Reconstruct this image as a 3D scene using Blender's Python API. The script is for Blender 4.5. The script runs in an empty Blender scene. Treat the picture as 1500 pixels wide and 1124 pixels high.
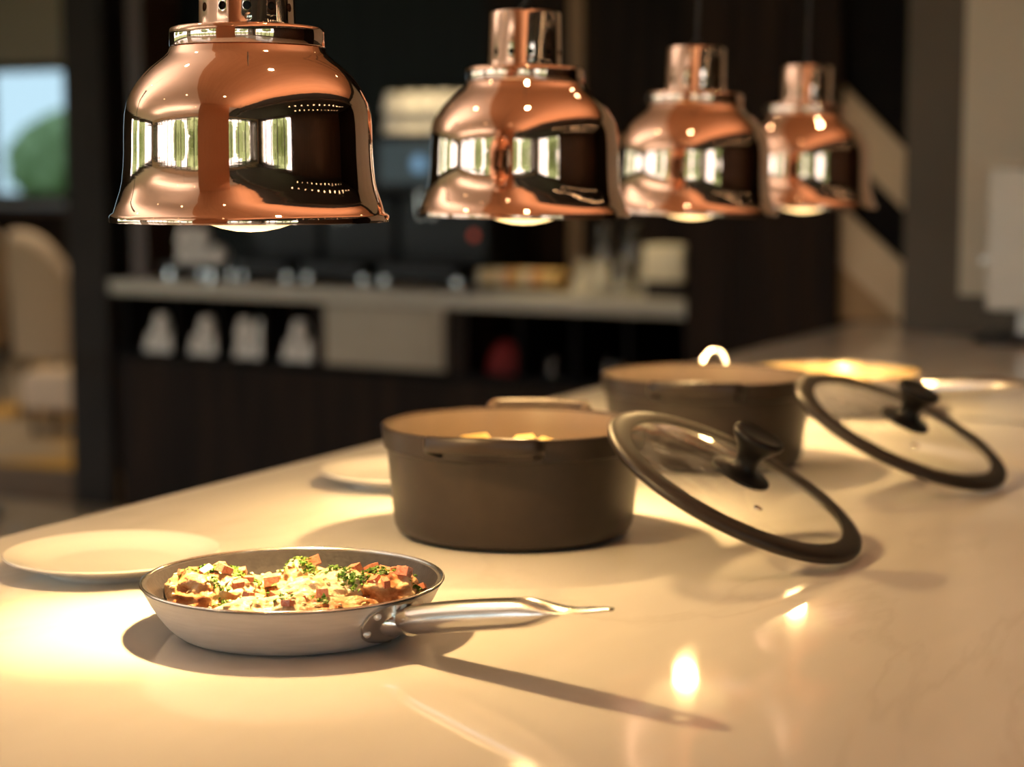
import bpy, bmesh, math, random
from mathutils import Vector, Matrix, noise
from mathutils.bvhtree import BVHTree
PI = math.pi
R = math.radians
random.seed(7)
SC = bpy.context.scene
COL = SC.collection
CT = 0.95                       # counter top height

# ------------------------------------------------------------------ materials
def mat(name, col=(.8, .8, .8), rough=.5, metal=0., spec=.5, emit=None, estr=0., trans=0., ior=1.45,
        coat=0., var=None, vscale=20., vdetail=4., bump=0., bscale=80., stretch=None, aniso=0.):
    m = bpy.data.materials.new(name); m.use_nodes = True
    nt = m.node_tree; b = nt.nodes['Principled BSDF']
    b.inputs['Base Color'].default_value = (*col, 1)
    b.inputs['Roughness'].default_value = rough
    b.inputs['Metallic'].default_value = metal
    b.inputs['Specular IOR Level'].default_value = spec
    b.inputs['IOR'].default_value = ior
    b.inputs['Transmission Weight'].default_value = trans
    b.inputs['Coat Weight'].default_value = coat
    b.inputs['Anisotropic'].default_value = aniso
    if emit:
        b.inputs['Emission Color'].default_value = (*emit, 1)
        b.inputs['Emission Strength'].default_value = estr
    tc = nt.nodes.new('ShaderNodeTexCoord'); src = tc.outputs['Object']
    if stretch:
        mp = nt.nodes.new('ShaderNodeMapping'); mp.inputs['Scale'].default_value = stretch
        nt.links.new(src, mp.inputs['Vector']); src = mp.outputs['Vector']
    if var:
        n = nt.nodes.new('ShaderNodeTexNoise'); n.inputs['Scale'].default_value = vscale
        n.inputs['Detail'].default_value = vdetail
        nt.links.new(src, n.inputs['Vector'])
        r = nt.nodes.new('ShaderNodeValToRGB')
        stops = [(0.36, col), (0.64, var)] if isinstance(var[0], float) else var
        while len(r.color_ramp.elements) < len(stops): r.color_ramp.elements.new(.5)
        for e, (p, c) in zip(r.color_ramp.elements, stops):
            e.position = p; e.color = (*c, 1)
        nt.links.new(n.outputs['Fac'], r.inputs['Fac'])
        nt.links.new(r.outputs['Color'], b.inputs['Base Color'])
    if bump:
        n2 = nt.nodes.new('ShaderNodeTexNoise'); n2.inputs['Scale'].default_value = bscale
        n2.inputs['Detail'].default_value = 3
        nt.links.new(src, n2.inputs['Vector'])
        bp = nt.nodes.new('ShaderNodeBump'); bp.inputs['Strength'].default_value = bump
        bp.inputs['Distance'].default_value = .002
        nt.links.new(n2.outputs['Fac'], bp.inputs['Height'])
        nt.links.new(bp.outputs['Normal'], b.inputs['Normal'])
    return m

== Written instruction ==
Except for the pictures, give all the material above again verbatim.

== Final result ==
Reconstruct this image as a 3D scene using Blender's Python API. The script is for Blender 4.5. The script runs in an empty Blender scene. Treat the picture as 1500 pixels wide and 1124 pixels high.
import bpy, bmesh, math, random
from mathutils import Vector, Matrix, noise
from mathutils.bvhtree import BVHTree
PI = math.pi
R = math.radians
random.seed(7)
SC = bpy.context.scene
COL = SC.collection
CT = 0.95                       # counter top height

# ------------------------------------------------------------------ materials
def mat(name, col=(.8, .8, .8), rough=.5, metal=0., spec=.5, emit=None, estr=0., trans=0., ior=1.45,
        coat=0., var=None, vscale=20., vdetail=4., bump=0., bscale=80., stretch=None, aniso=0.):
    m = bpy.data.materials.new(name); m.use_nodes = True
    nt = m.node_tree; b = nt.nodes['Principled BSDF']
    b.inputs['Base Color'].default_value = (*col, 1)
    b.inputs['Roughness'].default_value = rough
    b.inputs['Metallic'].default_value = metal
    b.inputs['Specular IOR Level'].default_value = spec
    b.inputs['IOR'].default_value = ior
    b.inputs['Transmission Weight'].default_value = trans
    b.inputs['Coat Weight'].default_value = coat
    b.inputs['Anisotropic'].default_value = aniso
    if emit:
        b.inputs['Emission Color'].default_value = (*emit, 1)
        b.inputs['Emission Strength'].default_value = estr
    tc = nt.nodes.new('ShaderNodeTexCoord'); src = tc.outputs['Object']
    if stretch:
        mp = nt.nodes.new('ShaderNodeMapping'); mp.inputs['Scale'].default_value = stretch
        nt.links.new(src, mp.inputs['Vector']); src = mp.outputs['Vector']
    if var:
        n = nt.nodes.new('ShaderNodeTexNoise'); n.inputs['Scale'].default_value = vscale
        n.inputs['Detail'].default_value = vdetail
        nt.links.new(src, n.inputs['Vector'])
        r = nt.nodes.new('ShaderNodeValToRGB')
        stops = [(0.36, col), (0.64, var)] if isinstance(var[0], float) else var
        while len(r.color_ramp.elements) < len(stops): r.color_ramp.elements.new(.5)
        for e, (p, c) in zip(r.color_ramp.elements, stops):
            e.position = p; e.color = (*c, 1)
        nt.links.new(n.outputs['Fac'], r.inputs['Fac'])
        nt.links.new(r.outputs['Color'], b.inputs['Base Color'])
    if bump:
        n2 = nt.nodes.new('ShaderNodeTexNoise'); n2.inputs['Scale'].default_value = bscale
        n2.inputs['Detail'].default_value = 3
        nt.links.new(src, n2.inputs['Vector'])
        bp = nt.nodes.new('ShaderNodeBump'); bp.inputs['Strength'].default_value = bump
        bp.inputs['Distance'].default_value = .002
        nt.links.new(n2.outputs['Fac'], bp.inputs['Height'])
        nt.links.new(bp.outputs['Normal'], b.inputs['Normal'])
    return m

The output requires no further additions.